Robust financing structures key to deals in a challenging logistics market

Geopolitical shocks coupled with economic slowdowns across Europe have knock-on effects for logistics, but those with stable sources of equity have a clear advantage.
Until 2022, real estate project developers in Europe benefited from a generally benign market environment. Favourable financing conditions ensured that many projects could be implemented without any problems. In the logistics real estate market in particular, demand exceeded supply to such an extent that vacancies were trending towards zero in many regions and even speculative projects could be let quickly.
Mainly due to the recent geopolitical changes, financing conditions have become more challenging. External capital remains expensive for now and this trend is expected to continue. The ability to finance and execute projects therefore increasingly depends on a developer’s equity strength and a solid financial structure, as well as an excellent and trusted reputation. The result is a decline in project pipelines in many places, even in the comparatively very resilient logistics sector, which means the right location and the right time must be determined to acquire the site and develop the property.

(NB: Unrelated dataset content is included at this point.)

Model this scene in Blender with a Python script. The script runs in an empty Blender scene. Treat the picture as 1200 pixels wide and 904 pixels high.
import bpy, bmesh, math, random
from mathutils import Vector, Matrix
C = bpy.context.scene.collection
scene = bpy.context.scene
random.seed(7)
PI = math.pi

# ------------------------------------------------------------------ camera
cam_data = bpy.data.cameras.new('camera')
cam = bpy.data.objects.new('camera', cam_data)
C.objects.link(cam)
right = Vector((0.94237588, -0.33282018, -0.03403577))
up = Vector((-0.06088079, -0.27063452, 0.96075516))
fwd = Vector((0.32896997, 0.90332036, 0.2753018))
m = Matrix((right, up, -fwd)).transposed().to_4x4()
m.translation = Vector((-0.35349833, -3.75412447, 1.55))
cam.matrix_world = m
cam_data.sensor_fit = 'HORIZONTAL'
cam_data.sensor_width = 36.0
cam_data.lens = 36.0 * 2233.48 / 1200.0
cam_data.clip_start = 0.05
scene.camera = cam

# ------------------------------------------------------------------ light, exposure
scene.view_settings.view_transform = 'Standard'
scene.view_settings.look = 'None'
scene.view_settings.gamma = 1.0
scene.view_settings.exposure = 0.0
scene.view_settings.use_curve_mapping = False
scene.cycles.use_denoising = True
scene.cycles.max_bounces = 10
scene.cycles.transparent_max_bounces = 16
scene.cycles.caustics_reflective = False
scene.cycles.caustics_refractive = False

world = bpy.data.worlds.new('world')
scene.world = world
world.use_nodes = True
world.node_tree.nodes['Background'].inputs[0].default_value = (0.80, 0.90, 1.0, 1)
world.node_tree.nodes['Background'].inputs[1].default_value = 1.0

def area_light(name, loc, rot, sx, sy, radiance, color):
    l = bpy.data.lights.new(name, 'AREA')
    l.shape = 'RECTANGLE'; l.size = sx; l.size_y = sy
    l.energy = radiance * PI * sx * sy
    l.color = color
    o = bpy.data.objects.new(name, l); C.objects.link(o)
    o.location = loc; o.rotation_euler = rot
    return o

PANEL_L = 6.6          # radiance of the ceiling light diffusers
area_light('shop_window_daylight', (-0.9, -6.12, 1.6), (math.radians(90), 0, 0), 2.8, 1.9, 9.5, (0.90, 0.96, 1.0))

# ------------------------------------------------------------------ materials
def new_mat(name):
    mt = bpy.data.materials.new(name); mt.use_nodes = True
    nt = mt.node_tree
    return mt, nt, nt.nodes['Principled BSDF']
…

Equity is the decisive factor for developers’ capacity to act
In the current market environment, real estate developers with stable sources of equity have a clear advantage. They can not only operate in uncertain times, but also successfully implement long-term logistics projects without having to rely excessively on external financing.
A developer with sufficient equity capital can take advantage of new opportunities to acquire or develop projects in a less competitive market. Particularly in times of changing global supply chains, financially strong companies are able to invest in logistics assets in Europe that are promising due to their geographical location and their connection to central European trade routes.

Countries with well-developed infrastructure systems, such as Germany and the Netherlands in particular, offer attractive opportunities, for example in the Ruhr or Amsterdam regions. But due to the great shortage of space, only a few free spaces are available, if any. If the respective capital exists for speculative developments, developers can secure those directly when the opportunity arises.
Sponsor structures as the backbone of crisis resilience
In addition to liquidity, a developer’s internal structures can prove advantageous. Owner-managed portfolios or fund managers that offer flexible equity mobilisation can act independently of the market cycle. This flexibility makes it possible to act in difficult market conditions as well as in upswing phases. This also means developers and investors can target projects in the current market phase that will benefit from certain trends such as ESG or e-mobility in the long term.
Alternatively, developers can act acyclically and initiate selected new construction, revitalisation or energy-related renovation projects – even if these do not yet appear profitable in the short term.
Good examples of this are long-term financed real estate strategies, which enable developers to make targeted investments in logistics properties in prime locations. These locations are often not only strategically important for the transport and storage of goods, but also attractive in terms of their long-term performance. In particular, logistics properties close to metropolitan areas offer stable returns even in difficult economic times and remain in demand, as demonstrated by the recent letting of our Stuttgart Southeast I project, which took place well before completion.
Cooperation and long-term prospects for investors
For investors looking for stable and profitable logistics projects in Europe in uncertain times, and who are drivers for strong demand for logistics space, there are many opportunities to collaborate with developer-investors.
In an increasingly complex and fast-paced logistics landscape, it is essential to have a competent partner with both local market knowledge and the ability to efficiently implement large logistics projects. Their local presence and expertise enable European developer-investors to react particularly quickly to market changes and they offer direct access to exclusive projects and networks.
Especially regarding land scarcity in central logistics locations, a strong Europe-based investor-developer can not only offer excellent local connections and market knowledge to identify prime plots, but also convincing arguments for local municipalities through their brand value to acquire those sites.
Flexibility and a long-term perspective are crucial in the logistics sector. In particular, the demand for modern warehouse space combined with new technologies such as automated warehouse systems or green logistics solutions is increasing. Developers with a solid capital structure and investments in promising projects can hold their own in the long term in a changing market environment.